About

About Chloe

Chloe Walton sitting with her guide dog Odette, a yellow Labrador, in front of a grey wall. Chloe is wearing black and smiling at the camera.

I’m a writer, assistive technology instructor, and proud parent to a very busy toddler. I’m also autistic, have ADHD, and I’m totally blind—I navigate the world with my guide dog Odette and my trusty screen reader.

I write contemporary fiction for young adults and new adults because I believe in telling stories that don’t shy away from the messy, complicated parts of being human. The kind of stories that acknowledge trauma, identity struggles, and impossible choices—without wrapping everything up in a neat bow.

When I’m not writing or working, you’ll find me experimenting with accessibility technology, planning the next book in the Faultlines series, or being outsmarted by my toddler.

Why I Write

I write the stories I needed when I was younger—and the ones I still need now.

For too long, disabled characters and trauma survivors in fiction have existed to teach abled people lessons or to disappear conveniently once the plot demands it. The miracle cure. The inspirational tragedy. The character whose PTSD evaporates when they finally learn to trust again, as if trauma operates on a redemption arc.

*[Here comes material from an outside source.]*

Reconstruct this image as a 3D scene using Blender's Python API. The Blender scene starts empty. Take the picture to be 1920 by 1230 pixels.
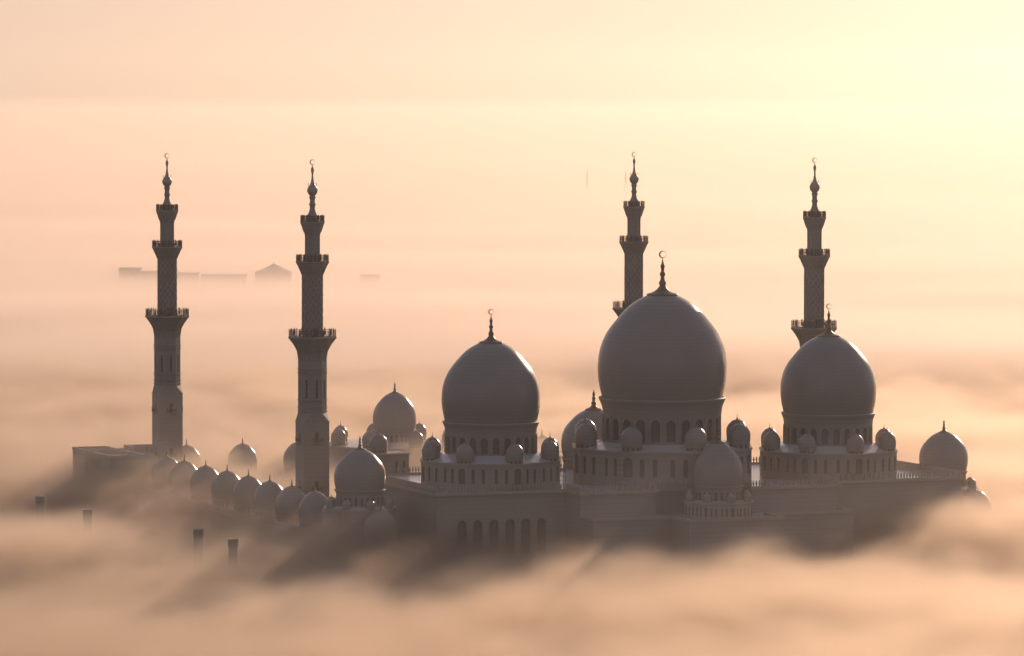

That’s not how any of this works.

I’m neurodivergent. I know what it’s like to navigate a world that wasn’t built for the way my brain works. I know what it’s like to be exhausted by simply existing in spaces that demand you perform “normal” while your nervous system is doing something else entirely. And I know how rare it is to see that reality reflected honestly in fiction—especially in stories for young people who are living it right now.

So I write characters who don’t exist to inspire anyone. Characters whose trauma doesn’t resolve neatly, whose disabilities aren’t plot devices, whose neurodivergence isn’t quirky seasoning. I write teens and young adults who are messy, complicated, and deeply human—because they deserve to see themselves as more than lessons or cautionary tales.

These are stories about survival, yes—but also about being loved without needing to be fixed. About chosen family, hard-won progress, and the small, stubborn ways we keep going even when “fine” feels impossible.

If you’ve ever felt like your story didn’t count because it wasn’t inspirational enough, or because your healing wasn’t linear, or because you’re still figuring it out—these books are for you.

You don’t have to be anyone’s hero. You just have to be you.